Written problem — Each line from the beginning of the data below through the line containing "YAW = 0.5037" should be repeated exactly, please.

## Start Information provided

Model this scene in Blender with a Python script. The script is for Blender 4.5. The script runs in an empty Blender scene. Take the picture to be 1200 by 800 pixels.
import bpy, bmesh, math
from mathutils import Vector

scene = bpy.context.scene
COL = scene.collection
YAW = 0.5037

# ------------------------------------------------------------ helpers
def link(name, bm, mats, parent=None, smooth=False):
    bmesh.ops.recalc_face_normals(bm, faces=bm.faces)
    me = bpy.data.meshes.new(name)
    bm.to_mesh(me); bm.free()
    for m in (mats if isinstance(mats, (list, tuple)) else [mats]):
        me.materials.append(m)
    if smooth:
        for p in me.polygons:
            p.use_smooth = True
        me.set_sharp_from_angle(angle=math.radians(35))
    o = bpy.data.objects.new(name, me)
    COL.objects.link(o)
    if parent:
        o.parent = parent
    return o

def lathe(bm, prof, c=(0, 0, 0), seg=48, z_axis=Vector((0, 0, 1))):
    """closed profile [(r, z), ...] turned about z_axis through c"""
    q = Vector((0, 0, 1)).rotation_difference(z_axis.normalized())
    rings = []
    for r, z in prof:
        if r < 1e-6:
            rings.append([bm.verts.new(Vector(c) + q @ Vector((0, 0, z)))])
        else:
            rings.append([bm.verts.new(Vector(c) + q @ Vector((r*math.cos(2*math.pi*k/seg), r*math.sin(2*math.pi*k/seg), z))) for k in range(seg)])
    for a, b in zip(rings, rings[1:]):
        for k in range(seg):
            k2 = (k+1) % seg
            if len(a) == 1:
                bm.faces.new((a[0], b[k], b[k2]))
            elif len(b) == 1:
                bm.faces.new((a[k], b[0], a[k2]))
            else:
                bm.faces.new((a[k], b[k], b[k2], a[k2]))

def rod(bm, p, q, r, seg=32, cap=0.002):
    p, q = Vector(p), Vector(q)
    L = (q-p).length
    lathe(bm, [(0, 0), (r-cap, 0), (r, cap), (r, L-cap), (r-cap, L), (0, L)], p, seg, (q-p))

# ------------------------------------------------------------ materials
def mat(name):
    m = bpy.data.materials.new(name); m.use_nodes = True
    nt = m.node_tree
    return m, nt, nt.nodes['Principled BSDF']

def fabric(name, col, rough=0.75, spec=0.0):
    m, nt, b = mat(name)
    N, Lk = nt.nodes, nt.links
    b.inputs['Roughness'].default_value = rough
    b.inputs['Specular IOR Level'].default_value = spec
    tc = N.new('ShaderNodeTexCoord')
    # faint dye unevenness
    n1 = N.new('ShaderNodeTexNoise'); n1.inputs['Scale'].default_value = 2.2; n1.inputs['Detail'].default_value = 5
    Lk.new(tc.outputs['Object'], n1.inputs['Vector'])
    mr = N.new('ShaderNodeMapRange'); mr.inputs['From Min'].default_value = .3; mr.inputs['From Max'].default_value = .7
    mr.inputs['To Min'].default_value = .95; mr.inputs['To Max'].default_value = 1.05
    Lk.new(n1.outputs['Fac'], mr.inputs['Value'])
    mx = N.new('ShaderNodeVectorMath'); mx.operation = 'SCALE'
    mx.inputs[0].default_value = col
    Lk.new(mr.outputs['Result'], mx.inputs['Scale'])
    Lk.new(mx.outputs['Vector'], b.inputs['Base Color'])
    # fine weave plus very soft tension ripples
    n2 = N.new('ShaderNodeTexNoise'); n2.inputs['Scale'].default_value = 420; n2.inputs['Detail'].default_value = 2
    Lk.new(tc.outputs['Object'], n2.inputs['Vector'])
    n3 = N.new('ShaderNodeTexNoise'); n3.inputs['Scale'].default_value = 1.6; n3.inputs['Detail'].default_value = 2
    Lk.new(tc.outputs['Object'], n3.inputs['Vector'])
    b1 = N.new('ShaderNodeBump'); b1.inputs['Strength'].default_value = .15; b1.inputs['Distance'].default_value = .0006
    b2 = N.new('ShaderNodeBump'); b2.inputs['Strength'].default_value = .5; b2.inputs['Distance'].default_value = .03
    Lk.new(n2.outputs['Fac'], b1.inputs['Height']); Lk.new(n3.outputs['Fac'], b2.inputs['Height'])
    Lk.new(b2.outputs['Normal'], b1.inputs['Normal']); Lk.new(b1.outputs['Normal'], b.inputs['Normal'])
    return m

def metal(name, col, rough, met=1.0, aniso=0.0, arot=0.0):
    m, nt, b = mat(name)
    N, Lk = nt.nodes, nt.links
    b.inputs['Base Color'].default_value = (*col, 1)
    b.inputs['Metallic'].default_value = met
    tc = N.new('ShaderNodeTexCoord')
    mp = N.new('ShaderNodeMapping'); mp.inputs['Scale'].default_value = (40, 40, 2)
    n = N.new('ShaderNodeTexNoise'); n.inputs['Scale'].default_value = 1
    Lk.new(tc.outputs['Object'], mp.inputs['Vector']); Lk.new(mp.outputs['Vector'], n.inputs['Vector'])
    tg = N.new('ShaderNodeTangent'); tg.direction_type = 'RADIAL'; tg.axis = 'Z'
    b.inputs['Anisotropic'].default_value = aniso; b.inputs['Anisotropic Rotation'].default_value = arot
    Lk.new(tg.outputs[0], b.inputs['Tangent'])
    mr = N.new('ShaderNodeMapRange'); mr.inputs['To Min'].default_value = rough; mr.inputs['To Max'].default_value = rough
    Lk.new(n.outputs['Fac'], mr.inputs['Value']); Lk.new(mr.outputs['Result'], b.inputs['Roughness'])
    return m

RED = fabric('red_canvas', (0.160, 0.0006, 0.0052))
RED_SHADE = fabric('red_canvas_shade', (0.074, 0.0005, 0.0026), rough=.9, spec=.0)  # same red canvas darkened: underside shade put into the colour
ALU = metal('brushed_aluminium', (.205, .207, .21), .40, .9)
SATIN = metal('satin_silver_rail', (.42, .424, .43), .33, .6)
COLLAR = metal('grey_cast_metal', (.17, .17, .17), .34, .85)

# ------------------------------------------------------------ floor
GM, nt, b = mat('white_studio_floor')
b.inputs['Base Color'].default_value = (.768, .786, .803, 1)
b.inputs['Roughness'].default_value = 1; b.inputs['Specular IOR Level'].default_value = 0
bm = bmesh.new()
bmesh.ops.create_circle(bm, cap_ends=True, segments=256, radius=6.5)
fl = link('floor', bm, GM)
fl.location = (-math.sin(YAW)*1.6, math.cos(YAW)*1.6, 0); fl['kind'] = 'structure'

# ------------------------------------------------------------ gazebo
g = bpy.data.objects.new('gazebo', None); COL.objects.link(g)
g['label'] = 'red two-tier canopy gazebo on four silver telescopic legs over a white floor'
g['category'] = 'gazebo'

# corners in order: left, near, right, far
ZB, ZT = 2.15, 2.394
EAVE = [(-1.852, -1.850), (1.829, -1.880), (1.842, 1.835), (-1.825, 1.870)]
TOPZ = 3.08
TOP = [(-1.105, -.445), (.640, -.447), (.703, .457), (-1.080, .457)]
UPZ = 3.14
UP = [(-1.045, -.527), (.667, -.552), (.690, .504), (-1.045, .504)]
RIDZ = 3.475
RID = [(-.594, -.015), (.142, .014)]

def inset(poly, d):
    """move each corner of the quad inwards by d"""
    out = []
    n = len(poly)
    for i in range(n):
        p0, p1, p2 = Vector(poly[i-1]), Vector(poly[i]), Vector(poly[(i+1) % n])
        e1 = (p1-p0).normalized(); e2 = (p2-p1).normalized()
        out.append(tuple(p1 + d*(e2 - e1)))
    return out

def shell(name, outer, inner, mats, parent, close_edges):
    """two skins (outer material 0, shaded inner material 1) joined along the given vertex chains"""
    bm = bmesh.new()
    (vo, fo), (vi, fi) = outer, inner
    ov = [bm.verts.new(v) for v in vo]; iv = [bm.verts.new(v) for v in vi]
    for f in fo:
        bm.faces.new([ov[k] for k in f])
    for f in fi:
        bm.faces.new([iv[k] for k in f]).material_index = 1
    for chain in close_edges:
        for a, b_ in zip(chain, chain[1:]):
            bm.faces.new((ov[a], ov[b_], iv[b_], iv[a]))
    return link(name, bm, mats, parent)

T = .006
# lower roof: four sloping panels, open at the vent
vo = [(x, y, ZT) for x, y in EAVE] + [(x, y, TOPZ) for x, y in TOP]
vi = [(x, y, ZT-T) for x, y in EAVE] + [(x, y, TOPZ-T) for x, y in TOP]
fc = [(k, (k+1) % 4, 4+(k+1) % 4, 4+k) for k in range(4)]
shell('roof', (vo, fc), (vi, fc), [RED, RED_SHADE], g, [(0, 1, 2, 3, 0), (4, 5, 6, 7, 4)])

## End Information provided

Completed exercise —
Model this scene in Blender with a Python script. The script is for Blender 4.5. The script runs in an empty Blender scene. Take the picture to be 1200 by 800 pixels.
import bpy, bmesh, math
from mathutils import Vector

scene = bpy.context.scene
COL = scene.collection
YAW = 0.5037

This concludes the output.